Law firms should tell trainee solicitors whether or not they intend to hire them at least two months before their expected qualification date, the Law Society has said, responding to concerns that some employers were waiting until the last moment before telling trainees of their fate.

The guidance was published after the Law Society’s Junior Lawyers Division (JLD), which represents around 70,000 trainees and junior solicitors, asked the Society to raise the issue with employers.

’The JLD is aware that some employers are failing to let their trainees know whether they will be offered a newly qualified position until the last moment, resulting in a number of newly qualified solicitors finding themselves unemployed, without a sufficient notice period to enable them to secure a position elsewhere,’  the JLD said. ’Furthermore, some employers are even unwilling to let their trainees know when they will be in a position to make a decision when asked.’

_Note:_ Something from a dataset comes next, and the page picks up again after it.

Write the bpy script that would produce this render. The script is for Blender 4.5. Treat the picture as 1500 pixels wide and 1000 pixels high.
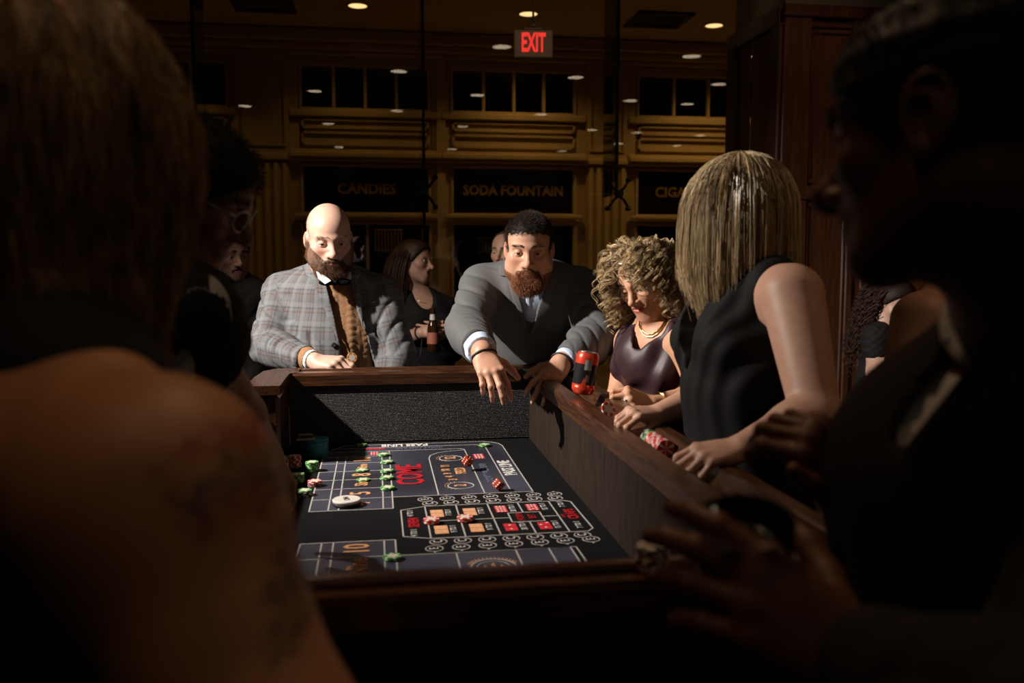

According to the guidance, published today, law firms should ‘as a matter of good practice’:

  • Inform a trainee no later than 12 weeks prior to the expected admission date of a time at which they can expect to be told of their employer’s decision.
  • Inform a trainee no later than eight weeks prior to their expected admission date what that decision is.

The guidance adds that, if an employer is unable to provide the information, it should say so, providing reasonable information as to why it is not possible.

Photo of Adele Edwin-Lamerton

Adele Edwin-Lamerton, JLD

Adele Edwin-Lamerton, JLD chair, said the guidance would give trainees the opportunity to plan for the future. As it stands trainees could be a situation where they are unsure of their position and may look for other opportunities, only to be told they would not be taken on by their employer for a perceived lack of loyalty, she said.

She added that firms would also be able to use the guidance to manage their upcoming trainee intakes for March. 

Last year, then JLD chair Bryan Scant said some firms were leaving trainees ‘in limbo’ by failing to tell them until the last minute whether or not they would be retained.